A Idade Média envolvia o mundo no manto das suas trevas. O poder era despótico, os princípios brutais, a Igreja absorvente e autoritária. A ciência e a instrução estavam nas mãos dos clérigos e dos monges e o pensamento livre rigorosamente proscrito.
Pelo contrário, Bolonha era uma cidadela do pensamento secular que se defendia asperamente das interferências e pressões das autoridades eclesiásticas. Os doutores que saiam das entranhas da sua sabedoria pertenciam a todas as classes e a todas raças e eram os homens que, por toda a parte, substituíam nos lugares de direcção política aqueles que até ali tinham ocupado por mero privilégio as nascimento. A Escola de Bolonha opunha, assim, à realidade precária do privilégio a realidade eterna do espírito científico.
Se no campo de Aljubarrota se feriu uma batalha decisiva no ponto de vista militar, nas Cortes de Coimbra feriu-se uma batalha não menos decisiva no ponto de vista político. Pode mesmo dizer-se que a vitória militar de Aljubarrota não seria possível sem a vitória política de Coimbra.
«Em Coimbra, o Grão Doutor é o general e o chefe. Essa batalha de discursos era diversa mas não menos brava de pelejar; porque uma grande parte da nobreza, decidida a defender o reino do castelhano, não o estava a aclamar Rei ao Mestre de Avis.» – Oliveira Martins, in História de Portugal
É ali [nas Cortes de Coimbra] que se opera, pela acção de João das Regras, a reconciliação da nobreza soba ideia que se tornou unânime da eleição do Mestre de Aviz e a união de todas as classes subordinadas ao pensamento comum e superior de salvar a independência do reino.
Apesar da incidência das suas acções, nunca o vencedor de Aljubarrota se pôde entender com o construtor do novo Estado. Eram dois temperamentos diversos e representavam duas doutrinas opostas.
Nun’Álvares era um cavaleiro medieval cuja visão se perdia nos horizontes longínquos da ilusão e da lenda e João das Regras um Doutor de cultura positiva que procurava no estudo das ideias e na compreensão dos factos a melhor forma de governar os povos. Um na aventura guerreira e o outro na acção política conquistaram duas glórias diferentes e antagónicas sendo certo que, pela natureza dos tempos, é a glória do Condestável que ensombra a glória porventura mais fecunda do homem de Estado.
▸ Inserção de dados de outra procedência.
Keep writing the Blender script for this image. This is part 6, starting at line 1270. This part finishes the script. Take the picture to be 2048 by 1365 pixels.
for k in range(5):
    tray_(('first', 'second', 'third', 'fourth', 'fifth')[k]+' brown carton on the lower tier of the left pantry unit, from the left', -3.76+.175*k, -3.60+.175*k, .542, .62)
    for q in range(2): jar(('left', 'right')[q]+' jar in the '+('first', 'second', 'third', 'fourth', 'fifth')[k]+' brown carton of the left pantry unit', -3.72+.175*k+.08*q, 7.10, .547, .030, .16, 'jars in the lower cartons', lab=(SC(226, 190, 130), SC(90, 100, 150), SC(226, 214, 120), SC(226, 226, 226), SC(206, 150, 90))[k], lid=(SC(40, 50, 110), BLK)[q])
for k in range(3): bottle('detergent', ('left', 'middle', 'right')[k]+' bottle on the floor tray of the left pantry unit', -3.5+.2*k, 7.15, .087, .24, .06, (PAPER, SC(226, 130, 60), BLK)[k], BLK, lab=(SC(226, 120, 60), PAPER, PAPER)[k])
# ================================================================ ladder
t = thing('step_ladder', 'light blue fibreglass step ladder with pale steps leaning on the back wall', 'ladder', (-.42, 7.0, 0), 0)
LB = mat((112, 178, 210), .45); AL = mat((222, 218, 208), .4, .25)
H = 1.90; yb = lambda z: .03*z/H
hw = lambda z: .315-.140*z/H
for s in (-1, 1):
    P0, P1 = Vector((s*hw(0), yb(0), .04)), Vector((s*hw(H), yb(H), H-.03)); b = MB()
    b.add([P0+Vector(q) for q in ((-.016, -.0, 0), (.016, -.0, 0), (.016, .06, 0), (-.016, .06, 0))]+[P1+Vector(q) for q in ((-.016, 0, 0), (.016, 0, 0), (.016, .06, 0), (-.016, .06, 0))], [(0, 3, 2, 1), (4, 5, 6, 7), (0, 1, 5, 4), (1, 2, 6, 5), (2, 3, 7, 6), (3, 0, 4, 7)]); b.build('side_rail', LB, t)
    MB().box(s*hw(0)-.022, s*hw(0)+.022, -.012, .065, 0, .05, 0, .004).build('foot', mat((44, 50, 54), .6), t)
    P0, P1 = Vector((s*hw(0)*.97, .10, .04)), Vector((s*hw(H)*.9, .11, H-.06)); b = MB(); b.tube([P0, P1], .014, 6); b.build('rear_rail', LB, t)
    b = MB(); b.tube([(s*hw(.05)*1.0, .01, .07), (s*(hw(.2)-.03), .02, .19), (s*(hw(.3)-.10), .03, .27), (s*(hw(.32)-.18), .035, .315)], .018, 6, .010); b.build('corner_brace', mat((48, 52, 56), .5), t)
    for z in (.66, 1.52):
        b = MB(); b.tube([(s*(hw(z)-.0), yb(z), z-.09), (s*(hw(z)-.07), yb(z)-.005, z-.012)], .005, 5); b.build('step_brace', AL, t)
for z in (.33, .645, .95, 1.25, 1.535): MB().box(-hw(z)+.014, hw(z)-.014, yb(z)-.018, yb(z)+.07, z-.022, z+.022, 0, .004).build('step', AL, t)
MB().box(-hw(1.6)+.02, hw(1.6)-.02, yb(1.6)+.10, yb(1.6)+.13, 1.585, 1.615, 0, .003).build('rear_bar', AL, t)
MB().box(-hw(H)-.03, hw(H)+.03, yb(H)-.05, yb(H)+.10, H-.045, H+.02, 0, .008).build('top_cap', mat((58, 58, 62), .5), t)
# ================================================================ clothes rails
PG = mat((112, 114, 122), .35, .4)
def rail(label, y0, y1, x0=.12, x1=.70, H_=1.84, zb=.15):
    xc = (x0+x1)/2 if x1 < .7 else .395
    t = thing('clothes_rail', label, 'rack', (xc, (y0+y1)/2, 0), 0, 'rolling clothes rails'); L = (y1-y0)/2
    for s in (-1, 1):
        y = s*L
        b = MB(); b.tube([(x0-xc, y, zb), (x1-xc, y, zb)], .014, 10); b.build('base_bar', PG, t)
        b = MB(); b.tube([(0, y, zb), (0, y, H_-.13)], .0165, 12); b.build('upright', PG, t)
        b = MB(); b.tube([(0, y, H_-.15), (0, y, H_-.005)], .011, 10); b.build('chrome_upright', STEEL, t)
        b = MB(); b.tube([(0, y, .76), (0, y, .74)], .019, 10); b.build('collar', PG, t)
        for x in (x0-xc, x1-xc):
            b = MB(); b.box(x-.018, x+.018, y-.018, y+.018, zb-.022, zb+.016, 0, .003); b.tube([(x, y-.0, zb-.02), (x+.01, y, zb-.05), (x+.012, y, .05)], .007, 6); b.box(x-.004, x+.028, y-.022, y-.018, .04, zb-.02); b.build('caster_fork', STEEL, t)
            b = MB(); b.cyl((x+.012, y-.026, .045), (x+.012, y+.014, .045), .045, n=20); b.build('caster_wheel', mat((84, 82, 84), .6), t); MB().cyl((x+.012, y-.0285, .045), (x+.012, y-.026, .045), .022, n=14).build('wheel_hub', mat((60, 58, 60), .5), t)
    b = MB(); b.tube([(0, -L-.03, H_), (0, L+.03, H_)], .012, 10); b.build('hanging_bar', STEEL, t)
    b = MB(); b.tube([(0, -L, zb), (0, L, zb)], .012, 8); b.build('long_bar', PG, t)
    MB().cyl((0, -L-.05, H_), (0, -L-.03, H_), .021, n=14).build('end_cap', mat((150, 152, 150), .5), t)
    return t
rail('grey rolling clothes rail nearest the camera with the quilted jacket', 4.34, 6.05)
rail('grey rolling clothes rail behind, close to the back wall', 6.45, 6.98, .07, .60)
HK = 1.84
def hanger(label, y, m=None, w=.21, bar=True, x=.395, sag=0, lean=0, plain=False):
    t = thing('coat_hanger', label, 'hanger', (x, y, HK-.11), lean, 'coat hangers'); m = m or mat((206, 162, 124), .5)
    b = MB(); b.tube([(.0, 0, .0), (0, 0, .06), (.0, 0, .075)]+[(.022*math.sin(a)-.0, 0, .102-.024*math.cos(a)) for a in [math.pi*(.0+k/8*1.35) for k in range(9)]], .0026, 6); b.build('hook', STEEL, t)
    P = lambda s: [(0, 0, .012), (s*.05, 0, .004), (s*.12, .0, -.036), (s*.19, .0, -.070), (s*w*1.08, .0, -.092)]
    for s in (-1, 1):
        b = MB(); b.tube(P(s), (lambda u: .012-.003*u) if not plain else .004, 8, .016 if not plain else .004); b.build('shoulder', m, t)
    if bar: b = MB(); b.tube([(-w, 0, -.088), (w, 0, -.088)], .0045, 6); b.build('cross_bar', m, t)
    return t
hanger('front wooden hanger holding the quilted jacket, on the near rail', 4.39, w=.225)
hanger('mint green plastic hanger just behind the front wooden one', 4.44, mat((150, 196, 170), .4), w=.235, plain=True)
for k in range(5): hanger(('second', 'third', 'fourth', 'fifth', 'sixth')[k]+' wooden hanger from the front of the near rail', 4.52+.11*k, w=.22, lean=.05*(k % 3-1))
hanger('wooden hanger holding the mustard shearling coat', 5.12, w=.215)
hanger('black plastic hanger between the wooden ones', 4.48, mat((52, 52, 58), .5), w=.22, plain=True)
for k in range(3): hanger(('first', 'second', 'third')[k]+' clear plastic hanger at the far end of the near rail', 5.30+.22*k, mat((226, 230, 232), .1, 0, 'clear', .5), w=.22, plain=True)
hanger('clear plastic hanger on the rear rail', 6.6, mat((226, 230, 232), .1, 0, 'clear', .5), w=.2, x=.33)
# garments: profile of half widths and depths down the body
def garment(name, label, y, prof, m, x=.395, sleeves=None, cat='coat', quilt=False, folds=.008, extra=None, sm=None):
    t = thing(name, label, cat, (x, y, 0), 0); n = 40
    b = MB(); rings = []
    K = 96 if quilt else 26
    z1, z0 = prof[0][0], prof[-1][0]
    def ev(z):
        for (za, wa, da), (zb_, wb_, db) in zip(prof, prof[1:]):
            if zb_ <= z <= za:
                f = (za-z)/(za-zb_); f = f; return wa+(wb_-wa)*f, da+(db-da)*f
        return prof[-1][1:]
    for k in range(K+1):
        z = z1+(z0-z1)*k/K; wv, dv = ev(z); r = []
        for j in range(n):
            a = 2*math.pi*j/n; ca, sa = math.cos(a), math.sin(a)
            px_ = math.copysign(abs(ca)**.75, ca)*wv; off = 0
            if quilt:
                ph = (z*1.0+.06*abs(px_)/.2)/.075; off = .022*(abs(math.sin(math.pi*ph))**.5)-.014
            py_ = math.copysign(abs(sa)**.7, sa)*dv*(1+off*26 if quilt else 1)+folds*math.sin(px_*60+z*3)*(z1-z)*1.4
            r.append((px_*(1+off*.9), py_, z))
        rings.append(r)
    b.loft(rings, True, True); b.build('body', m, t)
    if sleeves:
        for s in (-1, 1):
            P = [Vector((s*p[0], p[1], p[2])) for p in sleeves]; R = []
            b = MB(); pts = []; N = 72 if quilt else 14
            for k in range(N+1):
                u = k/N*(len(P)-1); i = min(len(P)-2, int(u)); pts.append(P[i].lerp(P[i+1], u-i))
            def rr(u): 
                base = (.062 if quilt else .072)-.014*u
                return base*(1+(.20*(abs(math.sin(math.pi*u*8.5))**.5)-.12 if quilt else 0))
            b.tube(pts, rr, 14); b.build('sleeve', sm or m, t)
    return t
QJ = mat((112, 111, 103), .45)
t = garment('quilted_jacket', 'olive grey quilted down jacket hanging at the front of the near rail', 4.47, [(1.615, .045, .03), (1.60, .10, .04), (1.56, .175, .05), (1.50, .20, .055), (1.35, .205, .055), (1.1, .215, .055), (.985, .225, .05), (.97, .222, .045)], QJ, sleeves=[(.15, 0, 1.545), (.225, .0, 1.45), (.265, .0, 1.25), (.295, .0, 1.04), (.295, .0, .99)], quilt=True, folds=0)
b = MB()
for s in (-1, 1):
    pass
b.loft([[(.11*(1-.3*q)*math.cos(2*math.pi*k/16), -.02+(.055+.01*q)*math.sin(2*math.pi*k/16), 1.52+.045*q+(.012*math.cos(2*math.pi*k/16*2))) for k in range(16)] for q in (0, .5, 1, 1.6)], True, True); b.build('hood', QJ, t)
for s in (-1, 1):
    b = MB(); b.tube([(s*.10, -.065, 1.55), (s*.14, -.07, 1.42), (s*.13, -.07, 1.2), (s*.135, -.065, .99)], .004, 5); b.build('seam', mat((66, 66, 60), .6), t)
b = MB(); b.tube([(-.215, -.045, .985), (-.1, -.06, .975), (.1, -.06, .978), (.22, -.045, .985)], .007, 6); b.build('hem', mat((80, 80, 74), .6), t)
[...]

Uma espada heróica e vitoriosa brandida no cenário agitado dum campo de batalha presta-se mais para os enaltecimentos teatrais da História do que as realizações governativas lentamente operadas no campo silencioso e árido da administração. O herói seduz as imaginações propensas às construções lendárias; o político apenas suscita a curiosidade dos estudiosos inclinados à crítica a à análise. O herói projecta na História a própria figura nimbada da luz das suas vitórias; a obra do político não mostra os seus efeitos senão nas morosas transformações que, com outros nomes e sob outras legendas, se operam nas épocas que se vão seguindo. Assim, o que ficou na História marcando a acção culminante deste período foi a epopeia de Aljubarrota cujo clarão ofuscou o valor mesmo dos actos que a prepararam e a tornaram possível.
Outra razão a considerar para explicar o ostracismo histórico a que foi condenado o grande legista é que os cronistas eram áulicos, pertenciam à domesticidade dos Reis e escreviam por encomenda e por ordem, assinalando-se-lhe a orientação e os feitos que deviam louvar nos seus escritos. E assim, Fernão Lopes exalta a glória de Nun’Álvares que não diminui a glória de D. João I mas vai engalanando o Rei com os louros que deviam pertencer a João das Regras. Para isso, é preciso esconder o Chanceler, desvanecê-lo, eclipsá-lo, ficando os resultados da sua magnífica influência política, que encheu de grandeza o reinado, no activo do Mestre de Aviz.
BIBLIOGRAFIA:
Carlos Olavo, «João das Regras – jurisconsulto e homem de Estado», Livraria Editora Guimarães & Cª, Lisboa, ed. 1941, pág. 10 e segs.